Monday, May 15, 2023

This Week in Television History: May 2023 PART III

May 17, 1973

Televised Watergate hearings begin
In Washington, D.C., the Senate Select Committee on Presidential Campaign Activities, headed by Senator Sam Ervin of North Carolina, begins televised hearings on the escalating Watergate affair. One week later, Harvard law professor Archibald Cox was sworn in as special Watergate prosecutor.
On June 17, 1972, five men were arrested for breaking into and illegally wiretapping the Democratic National Committee headquarters in the Watergate complex in Washington, D.C. One of the suspects, James W. McCord Jr., was revealed to be the salaried security coordinator for President Richard Nixon's reelection committee. Two other men with White House ties were later implicated in the break-in: E. Howard Hunt, Jr., a former White House aide, and G. Gordon Liddy, finance counsel for the Committee for the Re-election of the President. Journalists and the Select Committee discovered a higher-echelon conspiracy surrounding the incident, and a political scandal of unprecedented magnitude erupted.

In May 1973, the special Senate committee began televised proceedings on the Watergate affair. During the Senate hearings, former White House legal counsel John Dean testified that the Watergate break-in had been approved by former Attorney General John Mitchell with the knowledge of chief White House advisers John Ehrlichman and H.R. Haldeman, and that President Nixon had been aware of the cover-up. Meanwhile, Watergate prosecutor Cox and his staff began to uncover widespread evidence of political espionage by the Nixon reelection committee, illegal wiretapping of thousands of citizens by the administration, and contributions to the Republican Party in return for political favors.

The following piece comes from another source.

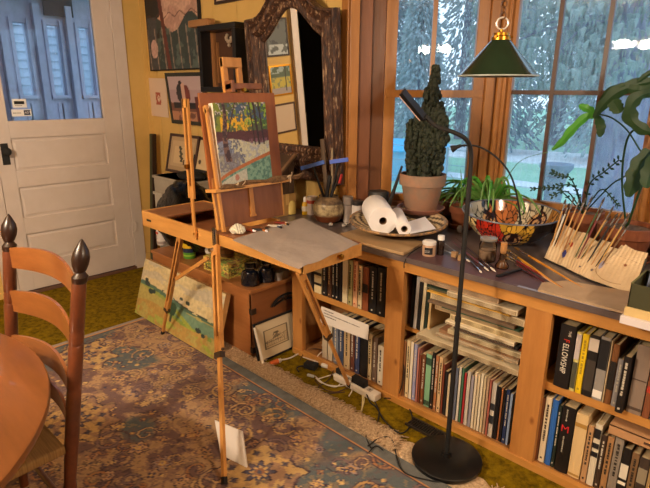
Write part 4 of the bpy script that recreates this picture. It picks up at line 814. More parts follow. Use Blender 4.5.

In July, the existence of what were to be called the Watergate tapes--official recordings of White House conversations between Nixon and his staff--was revealed during the Senate hearings. Cox subpoenaed these tapes, and after three months of delay President Nixon agreed to send summaries of the recordings. Cox rejected the summaries, and Nixon fired him. His successor as special prosecutor, Leon Jaworski, leveled indictments against several high-ranking administration officials, including Mitchell and Dean, who were duly convicted.

Public confidence in the president rapidly waned, and by the end of July 1974 the House Judiciary Committee had adopted three articles of impeachment against President Nixon: obstruction of justice, abuse of presidential powers, and hindrance of the impeachment process. On July 30, under coercion from the Supreme Court, Nixon finally released the Watergate tapes. On August 5, transcripts of the recordings were released, including a segment in which the president was heard instructing Haldeman to order the FBI to halt the Watergate investigation. Four days later, Nixon became the first president in U.S. history to resign. On September 8, his successor, President Gerald Ford, pardoned him from any criminal charges.

May 20, 1993

The final episode of Cheers Titled One for the Road



This episode serves as the 271st episode and the 25th episode of the eleventh season of Cheers. It first aired on NBC in Thursday, May 20, 1993, to an audience of approximately 42.4 million households in a 98 minute version, making it the second-highest-rated series finale of all time behind the series finale of M*A*S*H and the highest-rated episode of the 1992-1993 television season in the United States. The 98 minute version was re-shown on Sunday, May 23, 1993, and an edited 90 minute version aired on Thursday, August 19, 1993.